Establish a culture of continuous feedback
Creating a culture that values high-quality conversations at every level of the hierarchy, and not at just prescribed moments between managers and employees, is critical if you want your company to successfully implement continuous feedback.
Healthy company culture should be built upon honesty and openness, as holding people to a level of transparency can have a number of benefits. Transparency can put a stop to office politicking and dishonest behaviour, and openly sharing criticism – while difficult for some employees to adjust to – will improve communication and subsequently your company’s performance.
Listening should also be an ingrained component of your company’s culture if you wish to implement continuous feedback. Providing them with a system where they can log ideas and voice complaints helps to strengthen the exchange of ideas and solutions as a core cultural value.
What makes feedback effective
Before you give feedback, you need to ensure it is framed in a way so that it is understood correctly and the person knows how to transform it into action. Here are some key principles you can follow to help keep your continuous feedback constructive and on point:
- Share feedback frequently and keep it in context
- Make the feedback realistic in its expectations
- Ensure the feedback aims to achieve a specific outcome
- Deliver it with respect for the recipient
- Make sure it is a two way conversation – not a lecture
- Express your feedback as a perspective, offering a point of view rather than an absolute truth
- Offer a clear opportunity for following up
With these rules of thumb established, let’s examine some continuous feedback tactics in more detail.
Give feedback immediately
Giving feedback immediately is crucial for creating an environment of continuous feedback, despite the temptation to put feedback off, particularly if you are trying to delay or avoid a confrontational situation, as is frequently the case when delivering negative feedback.
Waiting might be the easy option, but if you don’t deal with feedback as soon as possible the potential benefits from the feedback will be lost. Immediate feedback doesn’t need to come in the form of a formal meeting – it may be a case of simply chatting with the employee for two or three minutes in an informal manner to cover the pertinent feedback while it is still fresh in your mind.
Stop, Start, Continue
Stop, Start, Continue meetings are a great way for leaders and employees to clarify what isn’t working, what new tasks or processes need to be introduced and what is working well, helping employees across the company hierarchy to better understand how to adjust their work.
At Netflix, Stop, Start, Continue team meetings are used to help improve transparency, with recognition of the importance of openness rippling throughout the company, from the executive level down through teams and their individual members.
Hold regular check-ins and 1-2-1s
The lifeblood of effective continuous feedback in the modern workplace are the regular check-ins and 1-2-1s managers hold with their direct reports. These are the meetings that keep a finger on the pulse of your business, highlight problem areas before they get out of hand and encourage continuous discourse to maximize the effective accomplishment of targets.

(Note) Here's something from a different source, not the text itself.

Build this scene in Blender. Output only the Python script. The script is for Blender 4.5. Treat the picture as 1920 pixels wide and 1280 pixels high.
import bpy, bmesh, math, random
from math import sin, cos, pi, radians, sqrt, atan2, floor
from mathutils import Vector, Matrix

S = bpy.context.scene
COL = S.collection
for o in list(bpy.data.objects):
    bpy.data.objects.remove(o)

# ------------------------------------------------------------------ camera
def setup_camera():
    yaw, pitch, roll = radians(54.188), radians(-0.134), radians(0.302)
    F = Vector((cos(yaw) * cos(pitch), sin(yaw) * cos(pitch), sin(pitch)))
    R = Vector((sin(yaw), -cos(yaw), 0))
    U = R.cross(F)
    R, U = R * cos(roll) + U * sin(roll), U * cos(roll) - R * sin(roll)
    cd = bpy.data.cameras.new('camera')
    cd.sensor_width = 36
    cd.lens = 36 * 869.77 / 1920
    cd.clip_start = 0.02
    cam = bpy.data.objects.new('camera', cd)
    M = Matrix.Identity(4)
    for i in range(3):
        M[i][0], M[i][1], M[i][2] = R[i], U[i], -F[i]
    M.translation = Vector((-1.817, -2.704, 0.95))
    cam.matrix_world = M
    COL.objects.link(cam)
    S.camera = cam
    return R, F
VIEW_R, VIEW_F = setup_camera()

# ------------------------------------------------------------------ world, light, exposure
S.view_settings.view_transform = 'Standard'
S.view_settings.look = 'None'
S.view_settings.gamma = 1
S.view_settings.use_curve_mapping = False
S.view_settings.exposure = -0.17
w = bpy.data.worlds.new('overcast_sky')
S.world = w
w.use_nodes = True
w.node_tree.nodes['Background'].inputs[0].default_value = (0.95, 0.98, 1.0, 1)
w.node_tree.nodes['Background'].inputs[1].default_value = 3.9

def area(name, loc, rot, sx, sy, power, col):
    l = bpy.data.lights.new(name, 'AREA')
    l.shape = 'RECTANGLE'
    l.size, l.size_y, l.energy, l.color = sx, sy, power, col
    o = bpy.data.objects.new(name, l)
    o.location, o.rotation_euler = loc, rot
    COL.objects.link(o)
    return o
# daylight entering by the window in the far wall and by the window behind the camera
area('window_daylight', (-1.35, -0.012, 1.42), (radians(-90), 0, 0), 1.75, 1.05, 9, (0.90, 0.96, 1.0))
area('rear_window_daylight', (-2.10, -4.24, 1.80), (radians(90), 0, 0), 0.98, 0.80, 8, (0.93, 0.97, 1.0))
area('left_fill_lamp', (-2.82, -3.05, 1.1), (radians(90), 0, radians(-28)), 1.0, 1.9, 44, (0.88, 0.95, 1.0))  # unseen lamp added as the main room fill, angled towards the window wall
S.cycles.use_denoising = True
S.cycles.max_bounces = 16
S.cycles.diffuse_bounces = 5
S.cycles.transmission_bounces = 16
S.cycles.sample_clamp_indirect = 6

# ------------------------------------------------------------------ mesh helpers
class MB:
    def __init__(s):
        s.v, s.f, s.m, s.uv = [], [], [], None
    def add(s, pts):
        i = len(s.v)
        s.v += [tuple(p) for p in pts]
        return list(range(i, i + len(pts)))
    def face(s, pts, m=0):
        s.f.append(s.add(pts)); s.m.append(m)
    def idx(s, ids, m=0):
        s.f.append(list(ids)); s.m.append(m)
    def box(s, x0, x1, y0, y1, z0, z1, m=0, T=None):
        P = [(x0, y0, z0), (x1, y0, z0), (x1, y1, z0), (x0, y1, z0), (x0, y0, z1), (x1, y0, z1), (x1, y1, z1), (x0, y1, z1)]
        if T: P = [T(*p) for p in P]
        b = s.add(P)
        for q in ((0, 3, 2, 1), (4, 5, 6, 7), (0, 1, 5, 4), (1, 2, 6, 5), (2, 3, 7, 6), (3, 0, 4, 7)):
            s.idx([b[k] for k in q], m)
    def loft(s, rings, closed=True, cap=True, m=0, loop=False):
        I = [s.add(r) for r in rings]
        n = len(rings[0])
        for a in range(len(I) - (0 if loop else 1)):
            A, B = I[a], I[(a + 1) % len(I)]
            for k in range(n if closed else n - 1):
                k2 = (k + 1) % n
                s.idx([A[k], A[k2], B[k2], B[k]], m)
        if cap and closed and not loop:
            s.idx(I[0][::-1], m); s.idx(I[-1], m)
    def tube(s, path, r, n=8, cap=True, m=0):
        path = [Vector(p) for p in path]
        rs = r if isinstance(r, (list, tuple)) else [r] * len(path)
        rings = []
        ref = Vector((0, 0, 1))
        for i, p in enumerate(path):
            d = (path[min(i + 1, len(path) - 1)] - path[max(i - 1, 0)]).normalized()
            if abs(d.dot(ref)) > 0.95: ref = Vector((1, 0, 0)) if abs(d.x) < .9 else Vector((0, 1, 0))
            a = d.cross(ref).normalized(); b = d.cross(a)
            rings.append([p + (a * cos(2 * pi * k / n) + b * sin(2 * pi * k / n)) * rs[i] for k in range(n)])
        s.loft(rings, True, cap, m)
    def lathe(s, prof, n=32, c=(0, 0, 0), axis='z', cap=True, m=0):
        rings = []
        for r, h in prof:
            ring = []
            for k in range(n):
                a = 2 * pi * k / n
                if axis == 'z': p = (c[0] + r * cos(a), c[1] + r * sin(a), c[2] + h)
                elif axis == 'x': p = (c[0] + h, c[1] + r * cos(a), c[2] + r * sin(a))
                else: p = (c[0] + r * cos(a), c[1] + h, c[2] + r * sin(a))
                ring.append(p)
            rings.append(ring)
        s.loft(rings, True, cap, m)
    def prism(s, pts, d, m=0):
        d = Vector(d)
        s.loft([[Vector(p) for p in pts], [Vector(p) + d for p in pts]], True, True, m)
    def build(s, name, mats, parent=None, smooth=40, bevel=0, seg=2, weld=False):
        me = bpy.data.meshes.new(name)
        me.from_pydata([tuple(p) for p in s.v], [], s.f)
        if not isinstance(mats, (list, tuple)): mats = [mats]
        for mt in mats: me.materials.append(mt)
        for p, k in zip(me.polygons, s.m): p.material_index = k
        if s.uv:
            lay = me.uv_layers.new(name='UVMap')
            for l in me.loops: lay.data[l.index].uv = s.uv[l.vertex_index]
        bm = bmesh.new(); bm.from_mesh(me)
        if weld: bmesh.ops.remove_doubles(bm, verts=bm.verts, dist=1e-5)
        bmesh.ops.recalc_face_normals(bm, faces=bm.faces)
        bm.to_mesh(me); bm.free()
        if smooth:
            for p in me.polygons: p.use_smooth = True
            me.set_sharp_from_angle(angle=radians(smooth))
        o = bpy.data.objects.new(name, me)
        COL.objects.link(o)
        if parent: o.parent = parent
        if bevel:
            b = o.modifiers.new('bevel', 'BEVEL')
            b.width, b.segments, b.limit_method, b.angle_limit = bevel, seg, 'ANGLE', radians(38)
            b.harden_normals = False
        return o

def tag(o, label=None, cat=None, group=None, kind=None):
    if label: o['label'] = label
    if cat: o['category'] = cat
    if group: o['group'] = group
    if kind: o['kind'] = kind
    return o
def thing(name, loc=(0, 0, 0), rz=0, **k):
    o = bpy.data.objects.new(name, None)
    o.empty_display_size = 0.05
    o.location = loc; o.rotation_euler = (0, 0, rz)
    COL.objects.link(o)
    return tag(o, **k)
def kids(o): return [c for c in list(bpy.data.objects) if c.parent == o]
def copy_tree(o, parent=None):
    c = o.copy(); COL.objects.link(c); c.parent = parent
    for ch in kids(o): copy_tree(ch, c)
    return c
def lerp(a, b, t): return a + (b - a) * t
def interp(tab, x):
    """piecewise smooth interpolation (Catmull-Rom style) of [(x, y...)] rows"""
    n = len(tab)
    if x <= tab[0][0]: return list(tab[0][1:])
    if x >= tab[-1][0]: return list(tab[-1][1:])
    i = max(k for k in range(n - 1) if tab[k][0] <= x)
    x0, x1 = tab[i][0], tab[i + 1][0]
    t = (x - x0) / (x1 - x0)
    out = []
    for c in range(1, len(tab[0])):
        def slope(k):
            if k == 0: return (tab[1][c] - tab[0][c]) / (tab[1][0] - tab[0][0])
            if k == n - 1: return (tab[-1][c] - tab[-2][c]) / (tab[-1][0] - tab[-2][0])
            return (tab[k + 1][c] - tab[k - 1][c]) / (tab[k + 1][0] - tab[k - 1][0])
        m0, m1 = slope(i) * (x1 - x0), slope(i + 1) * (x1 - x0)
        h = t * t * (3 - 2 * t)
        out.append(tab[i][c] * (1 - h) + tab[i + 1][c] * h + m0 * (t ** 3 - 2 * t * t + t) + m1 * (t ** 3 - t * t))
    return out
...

With research from Gallup indicating that 98% of employees fail to be engaged at work when managers give little or no feedback, building a consistent policy of regular catch up meetings and 1-2-1s helps to reduce your engagement deficit, orienting managers as to the needs of their employees and improving job satisfaction and productivity.
Meeting cycles
Developing a meeting cycle for your company is a good way to structure how you practice continuous feedback, particularly when dealing with a fragmented workforce spread across different sites or working remotely.
In her book Radical Candor, Kim Scott outlines the following types of meetings you should consider scheduling for your employees:
- 1:1 Conversations
- Staff Meetings
- Think Time
- “Big Debate” Meetings
- “Big Decision” Meetings
- All-Hands Meetings
- Meeting-Free Zones
- Kanban Boards
- Walk Around
The cycle of these meetings allows for a process in which listening and clarification lead to open debate before decisions are made, persuasive cases put forwards for execution, finishing with time to reflect and learn from the process.
Using Kanban boards is a great way to make this workflow more visible, highlighting activities and work in progress so that your teams can identify and resolve issues before they negatively impact results. While traditionally a board with post-it notes was used for this process, nowadays there are comprehensive performance management suites you can use to effectively input, track and monitor these processes.